During the same debate, District 6 Council member Michael Boylan compared opposition to the Lofty project to blowback among constituents in his district to a town home development planned amid single-family neighborhoods in Mandarin.
He said that while he sympathized with the Biscayne Boulevard neighbors about the design of the Lofty apartments, he didn’t like the design of the Mandarin town homes either.
“But we have to recognize that every one of our communities have to begin to embrace” workforce and affordable housing, he said.
“We need that kind of missing middle-income housing in all of our neighborhoods. And so I’m going to support this in principle, because I think it’s necessary for us to recognize the fact that we’ve got to make those voices that aren’t in the room here heard. Those who are looking for homes or looking for a place to live, we need to speak for them as well.”
Affordable housing also has spurred neighborhood backlash in northern St. Johns County, where the 288-unit Preserve at Wards Creek has drawn concerns over its impact on school capacity, roads and quality of life.
Not all affordable housing developments cause a stir.
An example is the $26 million Lofts at Cathedral, which will reserve some of its 120 units for tenants earning up to 30%, 60% and 80% of the area median income.
Jacksonville-based Vestcor, which reported in March that the project was 70% complete, also will offer market-rate units at the property. It is at 325 and 327 E. Duval St.
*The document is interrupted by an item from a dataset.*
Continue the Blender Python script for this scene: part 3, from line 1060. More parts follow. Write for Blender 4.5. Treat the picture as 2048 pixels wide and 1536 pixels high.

Downtown, where plans for it drew little opposition.
‘I’m taking notes’
In the Biscayne Boulevard debate, no one – not even the project’s harshest critics – questioned the need for middle- to low-income housing in Jacksonville.
But neighbors said their area was already saturated with it.
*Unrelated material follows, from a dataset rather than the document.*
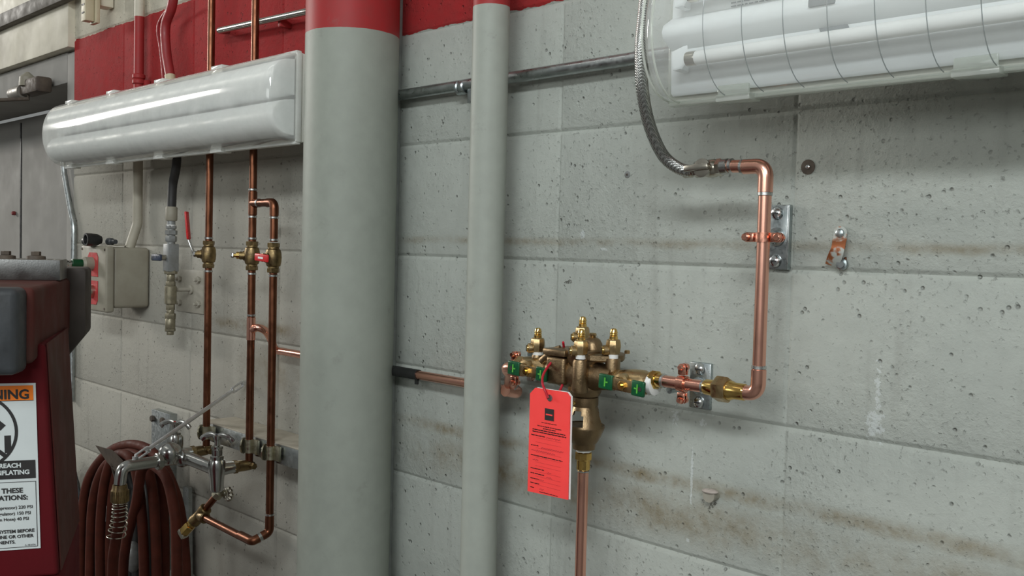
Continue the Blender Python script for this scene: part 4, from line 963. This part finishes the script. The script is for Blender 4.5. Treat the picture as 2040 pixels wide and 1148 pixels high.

Comparing the construction style of the Lofty project to a 1960s-era Howard Johnson’s hotel, they said it would bring crime, trash and a reduction in property values to the predominantly Black neighborhood surrounding it.
Speakers likened a rendering of the project to a “no-tell motel” and a prison facility, imploring Council members not to approve it unless they would allow similar construction in their districts.
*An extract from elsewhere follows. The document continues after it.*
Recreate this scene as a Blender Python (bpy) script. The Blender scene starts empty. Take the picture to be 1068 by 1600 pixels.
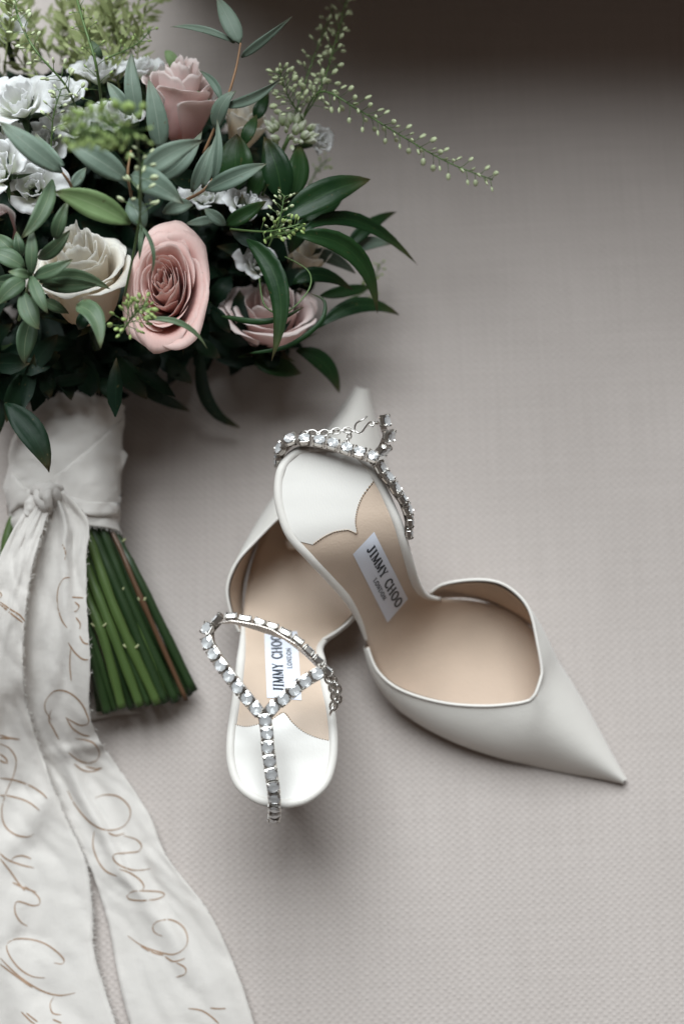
import bpy, bmesh, math, random
from mathutils import Vector, Matrix, noise
from mathutils.bvhtree import BVHTree
from mathutils.geometry import delaunay_2d_cdt
V3 = Vector
rng = random.Random(7)
SC = bpy.context.scene
COL = SC.collection
CM = 0.01

# ------------------------------------------------------------------ camera
FMM, TILT, HC = 50.0, math.radians(10), 78.0          # lens mm, tilt, height in cm
FPX = FMM / 36 * 1600
cam_d = bpy.data.cameras.new('camera'); cam = bpy.data.objects.new('camera', cam_d); COL.objects.link(cam)
cam.location = (0, 0, HC * CM); cam.rotation_euler = (TILT, 0, 0)
cam_d.lens = FMM; cam_d.sensor_width = 36; cam_d.sensor_fit = 'AUTO'
cam_d.clip_start = 0.02; cam_d.clip_end = 50
cam_d.dof.use_dof = True; cam_d.dof.focus_distance = 0.692; cam_d.dof.aperture_fstop = 3.2
SC.camera = cam
# ------------------------------------------------------------------ light
SC.view_settings.view_transform = 'Standard'; SC.view_settings.look = 'None'
SC.view_settings.exposure = 0; SC.view_settings.gamma = 1
W = bpy.data.worlds.new('World'); SC.world = W; W.use_nodes = True
bg = W.node_tree.nodes['Background']; bg.inputs[0].default_value = (1.0, 0.82, 0.71, 1); bg.inputs[1].default_value = 0.08
ld = bpy.data.lights.new('window_light', 'AREA'); lo = bpy.data.objects.new('window_light', ld); COL.objects.link(lo)
ld.shape = 'RECTANGLE'; ld.size = 2.2; ld.size_y = 2.7; ld.energy = 236; ld.color = (0.885, 0.96, 1.0)
ldir = V3((-0.08, 0.58, 0.76)).normalized()
lo.location = V3((0, 0.14, 0)) + ldir * 3.2
lo.rotation_euler = ldir.to_track_quat('Z', 'Y').to_euler()
SC.cycles.max_bounces = 10; SC.cycles.transmission_bounces = 8
SC.cycles.caustics_reflective = False; SC.cycles.caustics_refractive = False

# ------------------------------------------------------------------ helpers
ST, CT = math.sin(TILT), math.cos(TILT)
CAMP = V3((0, 0, HC))
def ray(px, py):
    x = (px - 534) / FPX; y = -(py - 800) / FPX
    return V3((x, y * CT + ST, y * ST - CT))
def P(px, py, z=0.0):
    d = ray(px, py); return CAMP + d * ((z - HC) / d.z)
def lerp(a, b, t): return a + (b - a) * t
def sstep(a, b, x):
    t = max(0, min(1, (x - a) / (b - a))); return t * t * (3 - 2 * t)
def crom(pts, n, closed=False):
    """Catmull-Rom resample of tuples, n samples uniform over index"""
    pts = [tuple(p) for p in pts]; m = len(pts); out = []
    dim = len(pts[0])
    for k in range(n):
        u = k / (n if closed else n - 1) * (m if closed else m - 1)
        i = min(int(u), m - 1 if closed else m - 2); f = u - i
        g = (lambda j: pts[j % m]) if closed else (lambda j: pts[max(0, min(m - 1, j))])
        a, b, c, d = g(i - 1), g(i), g(i + 1), g(i + 2)
        out.append(tuple(0.5 * (2 * b[q] + (c[q] - a[q]) * f + (2 * a[q] - 5 * b[q] + 4 * c[q] - d[q]) * f * f
                   + (3 * b[q] - a[q] - 3 * c[q] + d[q]) * f ** 3) for q in range(dim)))
    return out
def even(pts, step):
    """resample a 3-D polyline at equal arc length"""
    pts = [V3(p) for p in pts]; L = [0]
    for a, b in zip(pts, pts[1:]): L.append(L[-1] + (b - a).length)
    n = max(2, int(round(L[-1] / step)) + 1); out = []
    j = 0
    for k in range(n):
        s = L[-1] * k / (n - 1)
        while j < len(L) - 2 and L[j + 1] < s: j += 1
        f = (s - L[j]) / max(1e-9, L[j + 1] - L[j]); out.append((pts[j].lerp(pts[j + 1], f), (j + f) / (len(pts) - 1)))
    return out

class MB:
    def __init__(s): s.v = []; s.f = []; s.m = []; s.uv = {}
    def add(s, v, f, mi=0, uv=None):
        o = len(s.v); s.v += [V3(p) for p in v]
        if uv:
            for i, q in enumerate(uv): s.uv[o + i] = q
        s.f += [tuple(i + o for i in g) for g in f]; s.m += [mi] * len(f)
    def grid(s, rows, mi=0, uv=True, closed=False):
        nr, nc = len(rows), len(rows[0]); v = [p for r in rows for p in r]
        f = []
        for i in range(nr - 1):
            for j in range(nc if closed else nc - 1):
                k = (j + 1) % nc
                f.append((i * nc + j, i * nc + k, (i + 1) * nc + k, (i + 1) * nc + j))
        s.add(v, f, mi, [(j / max(1, nc - 1), i / max(1, nr - 1)) for i in range(nr) for j in range(nc)])
    def tube(s, pts, r, n=6, mi=0, caps=True):
        pts = [V3(p) for p in pts]; m = len(pts)
        rs = r if isinstance(r, (list, tuple)) else [r] * m
        up = V3((0.31, 0.2, 0.93)); rows = []
        for i, p in enumerate(pts):
            t = (pts[min(i + 1, m - 1)] - pts[max(i - 1, 0)])
            if t.length < 1e-9: t = V3((0, 0, 1))
            t.normalize()
            a = up - t * up.dot(t)
            if a.length < 1e-4: a = t.orthogonal()
            a.normalize(); up = a; b = t.cross(a)
            rows.append([p + (a * math.cos(q * 2 * math.pi / n) + b * math.sin(q * 2 * math.pi / n)) * rs[i] for q in range(n)])
        o = len(s.v); s.grid(rows, mi, closed=True)
        if caps:
            s.f.append(tuple(o + q for q in range(n))[::-1]); s.m.append(mi)
            s.f.append(tuple(o + (m - 1) * n + q for q in range(n))); s.m.append(mi)
    def ball(s, c, rx, ry=None, rz=None, rot=None, n=6, mi=0):
        ry = ry or rx; rz = rz or rx; c = V3(c); rows = []
        for i in range(n // 2 + 2):
            th = math.pi * i / (n // 2 + 1)
            rr = []
            for j in range(n):
                ph = 2 * math.pi * j / n
                p = V3((rx * math.sin(th) * math.cos(ph), ry * math.sin(th) * math.sin(ph), rz * math.cos(th)))
                if rot is not None: p = rot @ p
                rr.append(c + p)
            rows.append(rr)
        s.grid(rows, mi, closed=True)
    def mesh(s, name, mats, org=V3((0, 0, 0)), smooth=True, weld=False):
        me = bpy.data.meshes.new(name)
        me.from_pydata([tuple((p - org) * CM) for p in s.v], [], s.f)
        for m in (mats if isinstance(mats, (list, tuple)) else [mats]): me.materials.append(m)
        me.polygons.foreach_set('material_index', s.m)
        ul = me.uv_layers.new(name='UVMap')
        for l in me.loops: ul.data[l.index].uv = s.uv.get(l.vertex_index, (0, 0))
        if weld:
            bm = bmesh.new(); bm.from_mesh(me); bmesh.ops.remove_doubles(bm, verts=bm.verts, dist=1e-6)
            bmesh.ops.recalc_face_normals(bm, faces=bm.faces); bm.to_mesh(me); bm.free()
        if smooth: me.polygons.foreach_set('use_smooth', [True] * len(me.polygons))
        me.update(); return me
    def bvh(s): return BVHTree.FromPolygons([tuple(p) for p in s.v], s.f)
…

Massis, the developer, said the steel-framed building was designed to last and to be secure, with an access-controlled perimeter gate and smart-tech locks on the doors of each unit. She said her goal was to build a property she could pass down through generations of her family.
The building includes a metal roof and siding, wood cabinetry, spray foam insulation, wood cabinetry and concrete finish flooring. She’s seeking to build two similar projects elsewhere in Duval County. Lofty plans to rent the units for $1,000 to $1,500 per month.
“It’s just a different way of building. It does look a little bit different. I’m proud of it. I hope to put it in all of your districts,” Massis told the Council.
She said she chose the site partly because of its proximity to workplaces such as the Mercedes-Benz operations center on International Parkway and the Amazon distribution center on Pecan Park Road.
Some Council members, including Raul Arias, defended Massis’ property rights and encouraged neighbors to consider that the apartment building would be operated by a local company as opposed to an out-of-town investor who may or may not be interested in maintaining it well.
“If you look at Lofty’s assets portfolio, you will see numerous properties that they manage which, to my assessment of what I’ve seen, have been properly managed, well-manicured, well-painted and the trash has been collected,” Arias said.
Other properties managed by Lofty include Topaz Oaks Apartments at 45160 Ewing Park Road in Callahan; The One @ Mandarin, 4295 Sunbeam Road; and The Square at 59 Caroline, 5959 Fort Caroline Road, in Arlington.
Council member Tyrona Clark-Murray, who voted against the rezoning, said the project echoed racist policies in Jacksonville’s history.
“This city has a habit since the 1960s of taking affordable housing and plopping it in the middle of middle- to high-income African American housing. And we have to stop. We have enough affordable housing along Biscayne Boulevard, and we don’t need any more.”
Gaffney urged Massis to work with community members on the aesthetics of the building and attempted to defer the vote. After failing on both fronts, he expressed disappointment and frustration.
“Thank you for diminishing and deflating the morale of District 8, of Biscayne, because that’s what you did,” said Gaffney, who represents the district.
He later referenced a saying, “Ain’t no fun when the rabbit has the gun,” suggesting the tables could turn and his Council colleagues could someday need his vote on a project opposed by constituents in their district.
“I have another issue in a couple of weeks and have the same exact issues,” he said. “And it’s going be interesting to see how you all vote. I’m taking notes.”
The debate took place during the Feb. 7 Land Use and Zoning Committee meeting and the Feb. 13 Council meeting, with the final Council vote 11-8 in favor of the project. The no votes came from Gaffney, Clark-Murray and Council members Ken Amaro, Matt Carlucci, Ju’Coby Pittman, Mike Gay, Rahman Johnson and Jimmy Peluso.
The vote didn’t put the friction over affordable housing to rest.
In the coming weeks, Council and the Downtown Development Review Board are expected to consider another project that is likely to draw heavy neighborhood opposition and contains an affordable housing element.
This one is a revised version of a Downtown Southbank mixed-use project with self-storage as its main purpose. After a tie vote by the Council in mid-2023, the developers are returning with a larger project that includes retail and apartment units dedicated to below-market housing.
Anticipating a large turnout of concerned residents, Joe Carlucci has asked the DDRB to ensure that a hearing on the project is held before the full board with no absences, even if that means scheduling a special hearing.